A counting problem is defined as counting the number of solutions of a search problem, i.e. given an input $x$ we want to compute the number of $y$s s.t. $R(x,y)$ holds. The counting problem associated with search problem $R$ is denoted by $\#R: \Sigma^* \to \mathbb{N}$, $x \mapsto \#y: R(x,y)$.

A parsimonious reduction $f$ between counting problems only needs to preserve the number of $y$s, i.e. for all $x$,

$$\#y:R(x,y) = \#z:S(f(x),z)$$

A strongly parsimonious reduction has an the extra property that you mentioned. The meaning of the property should become clear if you look at it in the following way:

Assume that we want to use the search problem $S$ to solve the search problem $R$.
On an input $x$ for $R$, we first compute $g(x)$ which is an input for $S$.
Then we use $S$ to find an $S$-solution $y$ for $g(x)$, i.e. $(g(x),y)\in S$.
Finally we compute $h(x,y)$ to obtain an $R$-solution for $x$.

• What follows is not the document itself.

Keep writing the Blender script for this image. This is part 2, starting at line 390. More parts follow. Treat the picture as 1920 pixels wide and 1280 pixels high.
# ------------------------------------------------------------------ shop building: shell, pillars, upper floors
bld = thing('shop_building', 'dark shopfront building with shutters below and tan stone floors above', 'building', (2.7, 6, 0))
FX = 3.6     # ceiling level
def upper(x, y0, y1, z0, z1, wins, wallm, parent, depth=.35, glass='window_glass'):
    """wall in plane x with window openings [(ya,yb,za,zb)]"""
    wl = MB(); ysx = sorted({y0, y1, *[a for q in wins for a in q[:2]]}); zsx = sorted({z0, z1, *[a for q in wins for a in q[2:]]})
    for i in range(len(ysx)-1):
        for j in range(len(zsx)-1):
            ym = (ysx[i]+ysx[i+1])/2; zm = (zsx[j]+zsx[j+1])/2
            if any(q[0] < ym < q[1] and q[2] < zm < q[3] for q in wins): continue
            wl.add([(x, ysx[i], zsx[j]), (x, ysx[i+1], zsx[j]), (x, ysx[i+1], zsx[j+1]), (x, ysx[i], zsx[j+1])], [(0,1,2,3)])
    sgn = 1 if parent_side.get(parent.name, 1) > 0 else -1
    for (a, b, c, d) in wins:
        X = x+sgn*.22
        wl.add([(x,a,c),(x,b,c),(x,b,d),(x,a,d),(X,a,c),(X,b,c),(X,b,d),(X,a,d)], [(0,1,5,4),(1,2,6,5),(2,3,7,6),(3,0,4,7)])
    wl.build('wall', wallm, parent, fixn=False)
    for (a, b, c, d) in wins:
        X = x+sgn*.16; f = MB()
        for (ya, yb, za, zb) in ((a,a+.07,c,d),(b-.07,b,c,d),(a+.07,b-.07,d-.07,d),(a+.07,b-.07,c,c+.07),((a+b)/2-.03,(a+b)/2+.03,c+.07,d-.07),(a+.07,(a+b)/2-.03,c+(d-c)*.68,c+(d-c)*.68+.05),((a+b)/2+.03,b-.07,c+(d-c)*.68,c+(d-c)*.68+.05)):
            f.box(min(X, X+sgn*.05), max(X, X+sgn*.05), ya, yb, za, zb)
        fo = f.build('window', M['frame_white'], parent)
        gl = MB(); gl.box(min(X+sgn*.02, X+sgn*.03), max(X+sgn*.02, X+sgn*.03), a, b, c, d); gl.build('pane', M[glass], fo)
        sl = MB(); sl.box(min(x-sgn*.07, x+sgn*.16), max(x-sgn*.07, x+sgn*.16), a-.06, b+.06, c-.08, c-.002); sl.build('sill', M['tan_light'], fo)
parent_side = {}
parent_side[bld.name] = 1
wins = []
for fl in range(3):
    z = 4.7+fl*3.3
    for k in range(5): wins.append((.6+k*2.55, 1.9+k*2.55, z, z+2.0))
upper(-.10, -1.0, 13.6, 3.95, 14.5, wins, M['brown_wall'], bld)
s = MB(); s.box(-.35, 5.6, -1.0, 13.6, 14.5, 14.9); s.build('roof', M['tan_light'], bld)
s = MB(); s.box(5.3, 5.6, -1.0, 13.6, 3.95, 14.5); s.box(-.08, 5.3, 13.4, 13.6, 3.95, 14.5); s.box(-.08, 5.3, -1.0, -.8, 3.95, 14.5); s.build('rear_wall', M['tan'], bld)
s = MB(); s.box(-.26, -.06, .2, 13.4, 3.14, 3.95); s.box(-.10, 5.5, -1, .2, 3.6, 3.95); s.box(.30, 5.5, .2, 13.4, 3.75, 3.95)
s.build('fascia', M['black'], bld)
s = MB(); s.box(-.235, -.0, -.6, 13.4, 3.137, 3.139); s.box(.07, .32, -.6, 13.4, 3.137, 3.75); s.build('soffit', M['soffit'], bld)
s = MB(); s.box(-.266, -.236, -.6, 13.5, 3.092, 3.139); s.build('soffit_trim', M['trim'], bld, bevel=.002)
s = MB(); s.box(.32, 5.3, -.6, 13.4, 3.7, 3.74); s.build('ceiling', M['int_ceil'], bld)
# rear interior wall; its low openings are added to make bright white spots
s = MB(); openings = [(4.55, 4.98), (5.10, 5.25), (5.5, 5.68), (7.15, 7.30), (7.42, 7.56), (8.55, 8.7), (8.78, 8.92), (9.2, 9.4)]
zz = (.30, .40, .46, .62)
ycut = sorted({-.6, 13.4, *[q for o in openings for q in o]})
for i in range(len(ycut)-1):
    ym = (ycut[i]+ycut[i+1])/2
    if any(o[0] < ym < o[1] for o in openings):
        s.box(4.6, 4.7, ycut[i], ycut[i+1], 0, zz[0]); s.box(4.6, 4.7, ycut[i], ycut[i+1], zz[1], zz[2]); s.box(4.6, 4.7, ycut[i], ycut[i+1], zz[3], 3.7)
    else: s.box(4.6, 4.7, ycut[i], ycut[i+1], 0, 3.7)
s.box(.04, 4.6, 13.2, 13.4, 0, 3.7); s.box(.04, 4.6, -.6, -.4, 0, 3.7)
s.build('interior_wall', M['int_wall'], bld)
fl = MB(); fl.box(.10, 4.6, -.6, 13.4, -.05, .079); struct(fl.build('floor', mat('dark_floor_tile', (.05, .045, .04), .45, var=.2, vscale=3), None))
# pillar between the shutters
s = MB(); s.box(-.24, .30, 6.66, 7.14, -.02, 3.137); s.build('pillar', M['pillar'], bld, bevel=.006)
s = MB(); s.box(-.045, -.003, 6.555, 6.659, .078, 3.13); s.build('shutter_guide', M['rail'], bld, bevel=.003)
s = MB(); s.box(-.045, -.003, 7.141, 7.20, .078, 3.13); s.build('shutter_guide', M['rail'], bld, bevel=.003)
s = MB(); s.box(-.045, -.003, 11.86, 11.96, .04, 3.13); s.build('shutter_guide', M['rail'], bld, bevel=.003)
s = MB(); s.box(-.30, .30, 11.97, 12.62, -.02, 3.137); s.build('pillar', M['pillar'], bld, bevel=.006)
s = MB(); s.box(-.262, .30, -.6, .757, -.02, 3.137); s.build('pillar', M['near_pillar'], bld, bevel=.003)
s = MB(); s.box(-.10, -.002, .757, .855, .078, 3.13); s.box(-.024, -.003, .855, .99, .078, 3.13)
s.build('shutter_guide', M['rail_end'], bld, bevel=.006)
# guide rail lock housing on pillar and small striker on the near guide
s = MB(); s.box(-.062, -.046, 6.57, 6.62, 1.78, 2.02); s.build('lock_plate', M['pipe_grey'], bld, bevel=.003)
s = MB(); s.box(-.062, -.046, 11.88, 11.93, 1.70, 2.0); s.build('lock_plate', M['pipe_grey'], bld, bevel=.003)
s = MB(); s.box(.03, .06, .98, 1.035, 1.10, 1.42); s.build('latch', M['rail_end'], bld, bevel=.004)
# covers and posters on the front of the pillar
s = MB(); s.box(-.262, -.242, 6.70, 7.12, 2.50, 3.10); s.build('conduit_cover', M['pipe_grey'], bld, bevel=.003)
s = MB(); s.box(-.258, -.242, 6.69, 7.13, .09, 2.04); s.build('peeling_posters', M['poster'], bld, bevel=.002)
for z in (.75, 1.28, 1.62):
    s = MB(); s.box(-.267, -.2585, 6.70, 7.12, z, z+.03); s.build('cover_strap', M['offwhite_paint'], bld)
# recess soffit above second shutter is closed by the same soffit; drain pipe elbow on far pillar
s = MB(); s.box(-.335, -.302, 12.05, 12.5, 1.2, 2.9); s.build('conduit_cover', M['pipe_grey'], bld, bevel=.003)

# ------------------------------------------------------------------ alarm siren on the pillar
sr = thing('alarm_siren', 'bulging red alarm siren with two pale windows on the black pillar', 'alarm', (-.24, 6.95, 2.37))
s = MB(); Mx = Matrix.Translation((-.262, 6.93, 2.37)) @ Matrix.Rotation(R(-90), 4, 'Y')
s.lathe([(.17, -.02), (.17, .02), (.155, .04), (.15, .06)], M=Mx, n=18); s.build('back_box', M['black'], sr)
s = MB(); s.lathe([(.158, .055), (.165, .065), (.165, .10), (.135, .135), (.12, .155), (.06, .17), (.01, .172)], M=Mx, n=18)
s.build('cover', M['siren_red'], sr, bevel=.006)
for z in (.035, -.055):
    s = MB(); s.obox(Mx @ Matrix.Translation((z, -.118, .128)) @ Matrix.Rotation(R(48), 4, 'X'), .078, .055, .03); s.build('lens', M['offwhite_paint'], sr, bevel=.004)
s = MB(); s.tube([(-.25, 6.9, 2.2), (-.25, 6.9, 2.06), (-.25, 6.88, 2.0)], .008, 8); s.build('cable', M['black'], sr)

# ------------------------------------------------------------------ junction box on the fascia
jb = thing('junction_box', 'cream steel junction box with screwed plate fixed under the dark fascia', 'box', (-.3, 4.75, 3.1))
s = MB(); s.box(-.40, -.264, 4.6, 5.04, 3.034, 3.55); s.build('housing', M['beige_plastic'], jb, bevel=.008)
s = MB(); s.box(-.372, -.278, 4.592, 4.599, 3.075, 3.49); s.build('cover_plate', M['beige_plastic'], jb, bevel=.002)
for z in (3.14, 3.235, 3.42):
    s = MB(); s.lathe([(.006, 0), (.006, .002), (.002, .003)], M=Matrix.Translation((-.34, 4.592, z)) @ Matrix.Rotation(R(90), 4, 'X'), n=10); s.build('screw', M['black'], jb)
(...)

Now if we want to preserve the number of solutions between these two search problems, we can make sure that for every $x$, the function $h(x,\cdot)$ that computes an $R$-solution for $x$ from an $S$-solution $y$ for $g(x)$ is a bijection.

The difference should be clear now: not only the number of $R$-solutions for $x$ and $S$-solutions for $g(x)$ are equal, there is an efficient bijection between those solutions.